• [MATERIAL TO PROCESS]
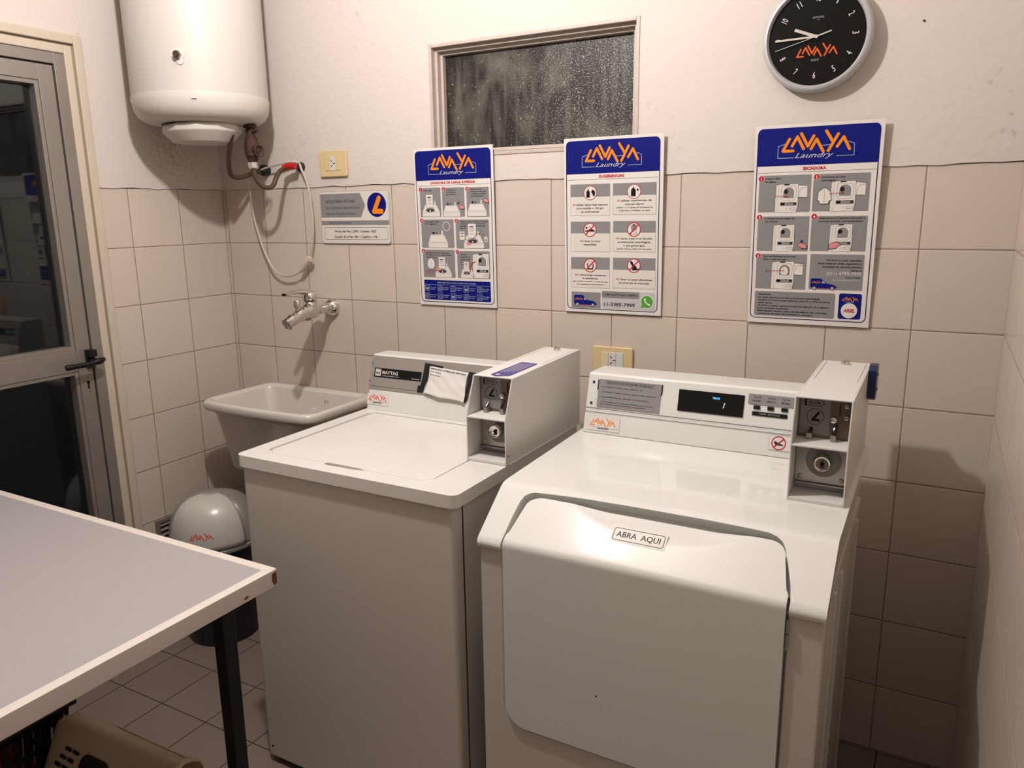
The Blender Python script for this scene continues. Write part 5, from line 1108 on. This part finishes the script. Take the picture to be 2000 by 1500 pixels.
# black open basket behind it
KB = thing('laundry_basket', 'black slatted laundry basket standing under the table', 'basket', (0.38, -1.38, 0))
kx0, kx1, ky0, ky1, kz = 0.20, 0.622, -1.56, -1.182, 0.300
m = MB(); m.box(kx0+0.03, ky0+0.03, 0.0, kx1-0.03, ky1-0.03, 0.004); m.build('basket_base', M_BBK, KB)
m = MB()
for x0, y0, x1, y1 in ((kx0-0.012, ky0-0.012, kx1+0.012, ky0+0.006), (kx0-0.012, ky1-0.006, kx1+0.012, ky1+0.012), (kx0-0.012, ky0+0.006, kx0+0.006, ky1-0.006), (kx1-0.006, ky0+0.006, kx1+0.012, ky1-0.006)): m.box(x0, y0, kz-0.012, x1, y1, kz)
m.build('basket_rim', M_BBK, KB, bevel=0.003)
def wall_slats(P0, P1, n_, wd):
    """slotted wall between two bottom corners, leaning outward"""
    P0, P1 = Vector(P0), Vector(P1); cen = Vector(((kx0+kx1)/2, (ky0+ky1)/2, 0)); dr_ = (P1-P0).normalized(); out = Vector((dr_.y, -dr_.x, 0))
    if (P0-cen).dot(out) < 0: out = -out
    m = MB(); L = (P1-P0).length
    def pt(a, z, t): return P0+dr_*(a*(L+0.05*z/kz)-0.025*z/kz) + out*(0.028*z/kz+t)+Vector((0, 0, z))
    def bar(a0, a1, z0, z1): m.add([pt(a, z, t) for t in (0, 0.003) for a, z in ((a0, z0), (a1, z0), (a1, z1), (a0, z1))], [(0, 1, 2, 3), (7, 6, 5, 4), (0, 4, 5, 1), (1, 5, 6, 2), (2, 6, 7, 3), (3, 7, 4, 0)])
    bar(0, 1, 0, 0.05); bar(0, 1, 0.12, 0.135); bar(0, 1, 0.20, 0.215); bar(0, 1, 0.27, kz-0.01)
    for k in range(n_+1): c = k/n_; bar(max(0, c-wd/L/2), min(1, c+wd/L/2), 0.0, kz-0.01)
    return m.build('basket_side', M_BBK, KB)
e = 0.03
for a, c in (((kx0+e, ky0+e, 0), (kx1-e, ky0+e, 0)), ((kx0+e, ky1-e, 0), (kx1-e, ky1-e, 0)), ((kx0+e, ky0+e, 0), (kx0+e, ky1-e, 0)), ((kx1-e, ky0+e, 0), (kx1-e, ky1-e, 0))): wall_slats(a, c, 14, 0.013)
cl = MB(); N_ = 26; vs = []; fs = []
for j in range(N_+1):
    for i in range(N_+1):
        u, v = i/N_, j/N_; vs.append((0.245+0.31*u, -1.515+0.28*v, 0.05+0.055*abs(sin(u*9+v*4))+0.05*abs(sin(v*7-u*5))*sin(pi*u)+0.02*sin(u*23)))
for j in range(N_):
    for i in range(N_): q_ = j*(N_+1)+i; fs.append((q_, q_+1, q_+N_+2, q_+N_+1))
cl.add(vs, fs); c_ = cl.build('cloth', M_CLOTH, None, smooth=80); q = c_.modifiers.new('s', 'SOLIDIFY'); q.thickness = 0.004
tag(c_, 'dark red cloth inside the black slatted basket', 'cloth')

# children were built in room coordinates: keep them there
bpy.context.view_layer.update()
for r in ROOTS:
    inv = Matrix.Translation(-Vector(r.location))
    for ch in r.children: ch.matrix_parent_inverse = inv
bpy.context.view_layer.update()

==

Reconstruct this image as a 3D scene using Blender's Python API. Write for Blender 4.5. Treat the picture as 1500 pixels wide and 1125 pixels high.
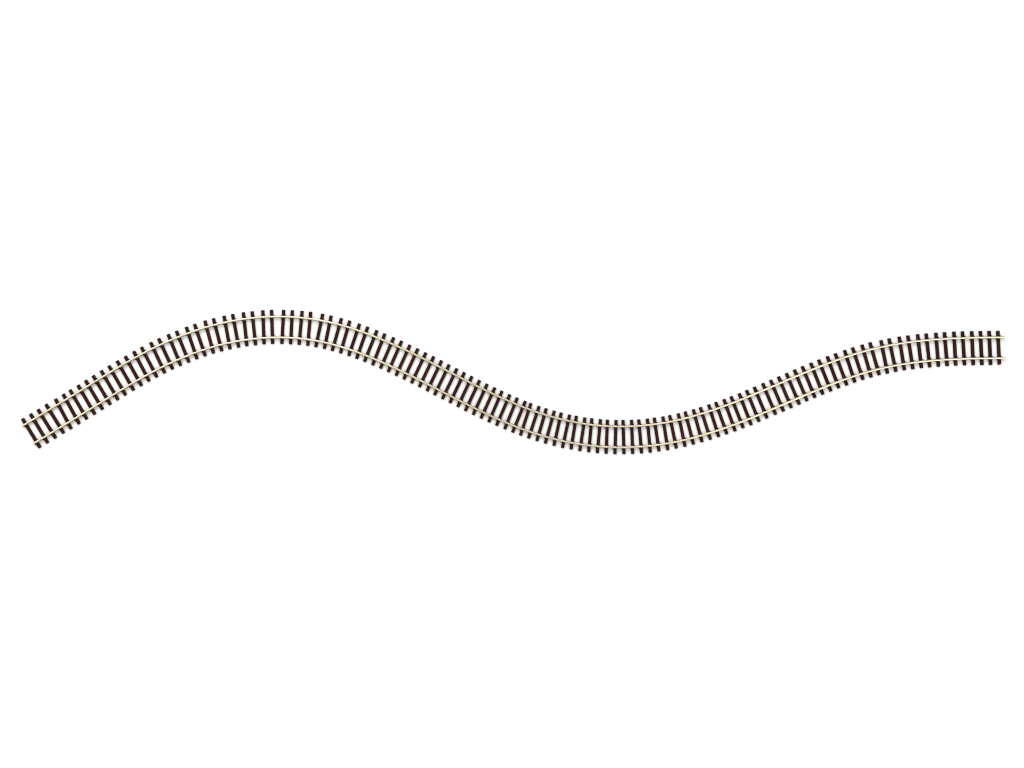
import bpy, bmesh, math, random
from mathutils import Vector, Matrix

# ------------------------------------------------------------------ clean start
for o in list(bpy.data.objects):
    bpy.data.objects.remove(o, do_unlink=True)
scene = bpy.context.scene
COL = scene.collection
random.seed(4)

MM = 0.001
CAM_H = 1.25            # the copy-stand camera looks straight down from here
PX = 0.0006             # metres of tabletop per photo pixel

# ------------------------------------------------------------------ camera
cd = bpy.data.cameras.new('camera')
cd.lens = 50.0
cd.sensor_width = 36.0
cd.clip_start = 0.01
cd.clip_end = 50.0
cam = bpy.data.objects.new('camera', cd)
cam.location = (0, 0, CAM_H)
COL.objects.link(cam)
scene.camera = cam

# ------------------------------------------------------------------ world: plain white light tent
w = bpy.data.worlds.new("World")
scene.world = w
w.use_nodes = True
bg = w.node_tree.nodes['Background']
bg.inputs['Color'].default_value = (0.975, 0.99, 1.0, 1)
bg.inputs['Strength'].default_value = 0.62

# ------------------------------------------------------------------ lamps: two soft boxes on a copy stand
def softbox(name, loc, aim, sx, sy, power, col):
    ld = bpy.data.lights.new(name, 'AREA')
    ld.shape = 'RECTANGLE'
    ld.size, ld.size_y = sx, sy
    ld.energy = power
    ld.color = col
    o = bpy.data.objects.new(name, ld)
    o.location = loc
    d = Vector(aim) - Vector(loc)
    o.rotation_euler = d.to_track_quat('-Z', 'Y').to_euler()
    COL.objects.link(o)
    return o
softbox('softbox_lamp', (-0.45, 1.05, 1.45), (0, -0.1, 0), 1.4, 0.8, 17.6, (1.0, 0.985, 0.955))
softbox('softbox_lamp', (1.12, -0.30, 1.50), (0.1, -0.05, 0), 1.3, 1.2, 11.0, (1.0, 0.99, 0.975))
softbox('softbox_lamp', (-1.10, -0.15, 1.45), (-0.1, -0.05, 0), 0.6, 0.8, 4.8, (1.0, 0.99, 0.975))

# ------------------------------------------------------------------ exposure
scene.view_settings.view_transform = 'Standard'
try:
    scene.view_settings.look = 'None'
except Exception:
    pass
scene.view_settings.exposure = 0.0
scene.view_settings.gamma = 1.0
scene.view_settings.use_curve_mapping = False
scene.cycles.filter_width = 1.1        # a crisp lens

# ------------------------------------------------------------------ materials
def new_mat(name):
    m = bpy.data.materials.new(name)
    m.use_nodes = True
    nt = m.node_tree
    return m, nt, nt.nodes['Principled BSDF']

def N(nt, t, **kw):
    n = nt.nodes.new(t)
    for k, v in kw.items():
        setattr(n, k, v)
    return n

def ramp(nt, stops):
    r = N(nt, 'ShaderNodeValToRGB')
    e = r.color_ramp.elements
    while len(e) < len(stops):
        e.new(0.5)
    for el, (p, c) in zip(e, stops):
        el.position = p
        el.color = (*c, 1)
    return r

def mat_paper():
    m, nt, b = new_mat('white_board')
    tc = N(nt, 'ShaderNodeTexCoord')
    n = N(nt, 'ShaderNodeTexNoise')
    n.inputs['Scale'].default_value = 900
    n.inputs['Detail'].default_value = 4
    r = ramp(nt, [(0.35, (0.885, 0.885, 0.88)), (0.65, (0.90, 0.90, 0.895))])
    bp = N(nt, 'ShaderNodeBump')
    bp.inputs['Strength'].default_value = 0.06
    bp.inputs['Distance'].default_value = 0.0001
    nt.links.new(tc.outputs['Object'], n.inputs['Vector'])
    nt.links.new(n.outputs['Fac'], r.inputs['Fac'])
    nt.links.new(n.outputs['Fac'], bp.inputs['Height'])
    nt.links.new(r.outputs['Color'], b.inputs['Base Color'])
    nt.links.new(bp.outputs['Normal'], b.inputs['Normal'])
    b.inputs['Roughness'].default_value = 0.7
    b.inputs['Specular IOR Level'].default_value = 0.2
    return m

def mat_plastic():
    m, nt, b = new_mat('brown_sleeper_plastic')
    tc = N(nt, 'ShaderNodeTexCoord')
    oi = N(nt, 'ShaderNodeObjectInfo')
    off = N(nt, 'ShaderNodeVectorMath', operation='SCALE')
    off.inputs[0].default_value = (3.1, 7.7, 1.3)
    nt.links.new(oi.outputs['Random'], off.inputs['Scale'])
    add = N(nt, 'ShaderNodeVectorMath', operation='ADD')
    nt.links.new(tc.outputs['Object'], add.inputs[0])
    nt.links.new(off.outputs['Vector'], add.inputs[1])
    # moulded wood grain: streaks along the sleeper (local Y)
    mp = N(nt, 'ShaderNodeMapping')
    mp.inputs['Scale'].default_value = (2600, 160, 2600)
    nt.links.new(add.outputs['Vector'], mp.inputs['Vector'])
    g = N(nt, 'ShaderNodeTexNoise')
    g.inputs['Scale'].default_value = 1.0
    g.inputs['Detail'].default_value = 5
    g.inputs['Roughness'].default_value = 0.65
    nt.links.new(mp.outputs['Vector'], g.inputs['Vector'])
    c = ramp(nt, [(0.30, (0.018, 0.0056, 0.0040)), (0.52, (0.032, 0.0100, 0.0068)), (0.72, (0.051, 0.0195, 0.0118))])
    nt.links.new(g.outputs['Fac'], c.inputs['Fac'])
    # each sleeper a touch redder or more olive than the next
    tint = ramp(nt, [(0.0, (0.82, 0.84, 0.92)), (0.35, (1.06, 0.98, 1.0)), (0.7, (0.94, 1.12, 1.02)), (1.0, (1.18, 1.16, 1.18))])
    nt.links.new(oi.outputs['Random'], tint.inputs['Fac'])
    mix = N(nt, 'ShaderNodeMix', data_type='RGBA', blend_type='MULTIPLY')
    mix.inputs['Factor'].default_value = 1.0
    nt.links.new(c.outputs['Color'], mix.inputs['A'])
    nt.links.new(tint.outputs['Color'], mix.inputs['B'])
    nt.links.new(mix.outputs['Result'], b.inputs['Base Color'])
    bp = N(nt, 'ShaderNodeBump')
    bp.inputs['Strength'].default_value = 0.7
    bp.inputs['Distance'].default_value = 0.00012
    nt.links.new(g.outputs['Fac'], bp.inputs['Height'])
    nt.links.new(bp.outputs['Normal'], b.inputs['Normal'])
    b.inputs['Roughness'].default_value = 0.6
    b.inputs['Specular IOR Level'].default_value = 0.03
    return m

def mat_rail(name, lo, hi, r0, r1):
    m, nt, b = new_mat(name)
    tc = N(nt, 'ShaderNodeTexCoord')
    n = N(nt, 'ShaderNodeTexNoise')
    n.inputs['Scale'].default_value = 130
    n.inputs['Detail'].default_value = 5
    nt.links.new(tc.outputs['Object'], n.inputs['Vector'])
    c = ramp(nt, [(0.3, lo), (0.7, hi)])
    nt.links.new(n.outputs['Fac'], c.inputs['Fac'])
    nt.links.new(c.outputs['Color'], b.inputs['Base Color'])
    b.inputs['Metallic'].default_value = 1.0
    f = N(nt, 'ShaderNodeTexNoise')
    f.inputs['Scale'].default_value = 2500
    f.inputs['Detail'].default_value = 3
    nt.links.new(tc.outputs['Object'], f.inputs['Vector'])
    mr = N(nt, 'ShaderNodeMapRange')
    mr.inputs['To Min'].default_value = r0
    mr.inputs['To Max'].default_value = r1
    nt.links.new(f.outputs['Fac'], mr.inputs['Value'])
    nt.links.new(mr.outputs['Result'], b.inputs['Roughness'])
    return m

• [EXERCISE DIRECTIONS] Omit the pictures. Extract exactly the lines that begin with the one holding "Reconstruct this image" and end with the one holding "PX = 0.0006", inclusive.

• [SOLUTION TO THIS TASK]
Reconstruct this image as a 3D scene using Blender's Python API. Write for Blender 4.5. Treat the picture as 1500 pixels wide and 1125 pixels high.
import bpy, bmesh, math, random
from mathutils import Vector, Matrix

# ------------------------------------------------------------------ clean start
for o in list(bpy.data.objects):
    bpy.data.objects.remove(o, do_unlink=True)
scene = bpy.context.scene
COL = scene.collection
random.seed(4)

MM = 0.001
CAM_H = 1.25            # the copy-stand camera looks straight down from here
PX = 0.0006             # metres of tabletop per photo pixel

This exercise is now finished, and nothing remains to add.